Просит фото: «Как бы на вас посмотрел какая стала дочка Галиночка все такая зорничка как была?». Вот не поднимается рука наводить грамматический лоск и исправлять ошибки в этих чистосердечных строках. Не блестящие филологи спасают страну в тяжелую годину.
Вот и подходим мы к тому роковому дню, когда отделение разведчиков (командир – Ксенофонт Егоров), возвращаясь с задания, переплывало реку Стырь и было замечено немецкими летчиками. Из письма Валентины Малаховой: «Ребята успели переплыть и выйти на берег, а папа был замыкающим, и его расстреляли из двух самолетов. Он оказался в круге собственной крови; и когда самолеты скрылись, ребята его выловили и насчитали 11 попаданий, т.е. он был буквально изрешечен. Потом завернули в плащ-палатку и закопали на берегу, поставив крест из прутьев и надпись: «Здесь захоронен любимый командир – Егоров Ксенофонт Андреевич».
Брат Ксенофонта, Михаил, получил письмо от другого очевидца: «Когда переплывали реку, их стали обстреливать сверху. Он плыл последним, и ему досталось больше всех. Он был ранен в грудь, руку, голову, но до берега доплыл и умер уже на руках своих друзей». Разница лишь в деталях.

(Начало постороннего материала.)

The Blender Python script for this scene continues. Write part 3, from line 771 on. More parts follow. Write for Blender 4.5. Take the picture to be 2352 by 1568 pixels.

Возможно, жестокость факта здесь смягчена сознательно.
В похоронке – совсем кратко: «…верный воинской присяге, проявив геройство и мужество, погиб 15 июля 1944 года.
Похоронен в местечке Локачи Волынской области Западной Украины». «Дано указание о занесении фамилии мл. сержанта Егорова К.А. на плиту братской могилы воинов, погибших при освобождении пгт. Локачи» – из письма райвоенкома.
…И снова смотрю на это прекрасное простое лицо и думаю: найдутся ли среди нас такие в случае, не дай Бог, смертельных испытаний?